THE BLOG

Another Way to Serve

04/30/2015 05:47 pm ET | Updated Jun 30, 2015

2015-04-27-1430144005-3584398-OConnor.jpg
(John O'Connor [left] at a ceremony conducted at the Army Navy Country Club in Arlington, Virginia.)

Most of us have a story about 9/11 and John O'Connor is no different. "It was a life altering day," said O'Connor. "I was sitting at my desk at J.P. Morgan on Sixth Avenue and we had a direct southern view of the towers when it happened. Not only did I lose friends, but I was serving on the lay board of St. Patrick's and saw the sacrifices made by too many police and firefighters at their memorial services." Mr.
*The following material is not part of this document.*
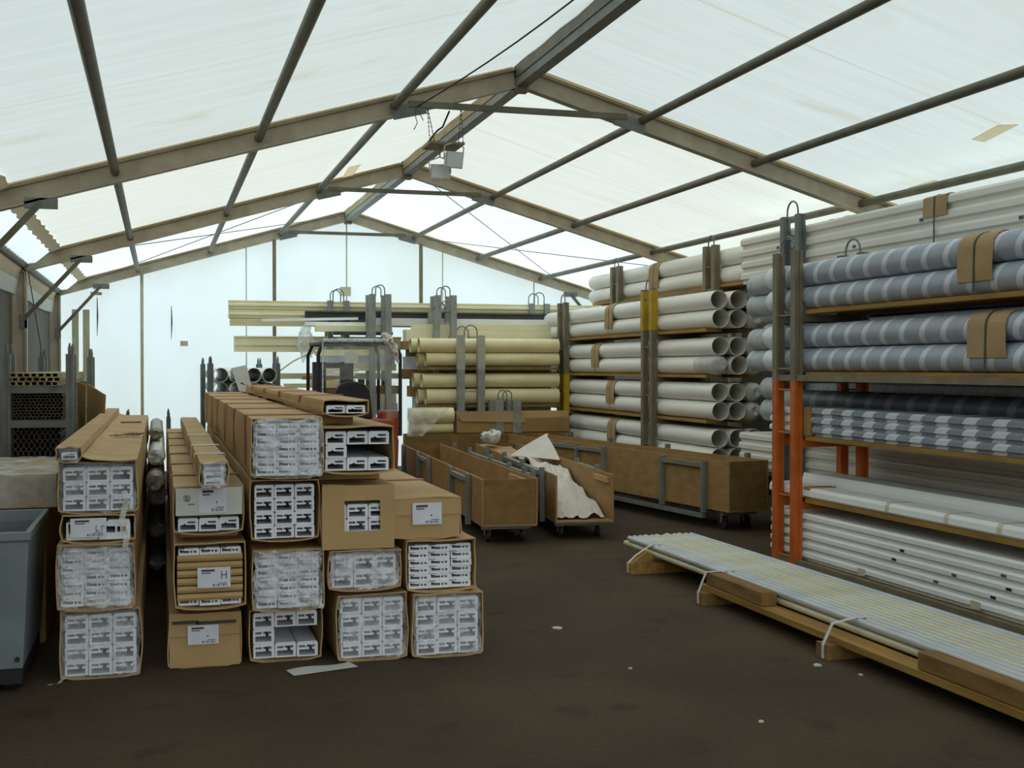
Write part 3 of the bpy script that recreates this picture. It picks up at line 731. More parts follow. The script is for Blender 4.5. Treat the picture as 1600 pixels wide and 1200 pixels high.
def stillage(label, group, loc, W, pairs, H, mat, shelves, sp=.31, hoop=True, sleeves=(), post=.075, rz=0.0, pins=False, rungs=None, hoop_h=.12, railmat=None, front_only=False):
    """stacking steel rack: paired posts joined by rungs and hoops, cross bars under each load level"""
    t = root('stillage', loc, label, 'steel rack', group, rz)
    p = post / 2
    C = [(-p, -p), (p, -p), (p, -p * .25), (p * .8, -p * .2), (p * .8, p * .2), (p, p * .25), (p, p), (-p, p), (-p, p * .25), (-p * .8, p * .2), (-p * .8, -p * .2), (-p, -p * .25)]
    for yc in pairs:
        for x, sd in ((p, 1), (W - p, -1)):
            ys = (yc - sp / 2, yc + sp / 2)
            for y, q in zip(ys, (-1, 1)):
                b = MB()
                poly = [(a * q * -1, c) for (a, c) in C]
                vs = []
                n = len(poly)
                for z in (0.0, H): vs += [(x + c, y + a, z) for (a, c) in poly]
                b.add(vs, [(i, (i + 1) % n, n + (i + 1) % n, n + i) for i in range(n)] + [tuple(range(n))[::-1], tuple(range(n, 2 * n))])
                b.obj('post', mat, t, local=True)
                if pins:
                    b = MB(); b.tube([(x, y, H), (x, y, H + .05), (x, y, H + .09)], [.014, .014, .005], 8); b.obj('locating_pin', mat, t, local=True)
                for (za, zb, sm_) in sleeves:
                    b = MB(); e = p + .003
                    b.box(x - e, x + e, y - e, y + e, za, zb); b.obj('painted_sleeve', sm_, t, local=True)
            for z in (rungs if rungs is not None else [.06, H * .5, H - .12]):
                b = MB(); b.tube([(x - p * .5 * sd, ys[0], z), (x - p * .5 * sd, ys[1], z)], .009, 8); b.obj('rung', mat, t, local=True)
            if hoop is True or (hoop == 'front' and sd == 1):
                b = MB(); rr = sp / 2 - post * .55
                pts = [(x, ys[0] + post * .55, H - .03)] + [(x, yc - rr * math.cos(math.pi * k / 10), H + hoop_h - rr * .9 + rr * math.sin(math.pi * k / 10)) for k in range(11)] + [(x, ys[1] - post * .55, H - .03)]
                b.tube(pts, .009, 8); b.obj('hoop', STEEL, t, local=True)
        for z in shelves:
            for y in (yc - sp / 2, yc + sp / 2):
                b = MB(); b.box(post, W - post, y - .03, y + .03, z - .06, z); b.obj('crossbar', mat, t, local=True)
    for x in (p, W - p):
        if len(pairs) > 1:
            b = MB(); b.box(x - .025, x + .025, pairs[0] - sp / 2 + p, pairs[-1] + sp / 2 - p, .0, .05) if pairs[0] < pairs[-1] else b.box(x - .025, x + .025, pairs[-1] + sp / 2, pairs[0] - sp / 2, 0, .05)
            b.obj('base_rail', railmat or mat, t, local=True)
    return t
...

O'Connor reached out to then Secretary Rumsfeld and asked how he could help.

O'Connor served on numerous advisory boards, panels and commissions, and in November 2014 he was selected by Secretary of the Army John McHugh as the CASA (Civilian Aide to the Secretary of the Army) for New York, representing the southern areas, including New York City, West Point and as far north as Albany. The Army has appointed CASA's in every state to provide a link between the military and the public to promote good relations.

Military bases have become self-contained communities with their own schools, stores and other facilities and as a result civilians and military personnel have less and less interaction. "People don't understand who their military is, what they do or how they're governed and organized," said O'Connor. His goal is to visit all the camps, posts, bases and various military installations under his jurisdiction. "Military bases are centers of economic activity, and they're very important politically, but they are losing their connection socially. An important issue for me is to close this gap," said O'Connor.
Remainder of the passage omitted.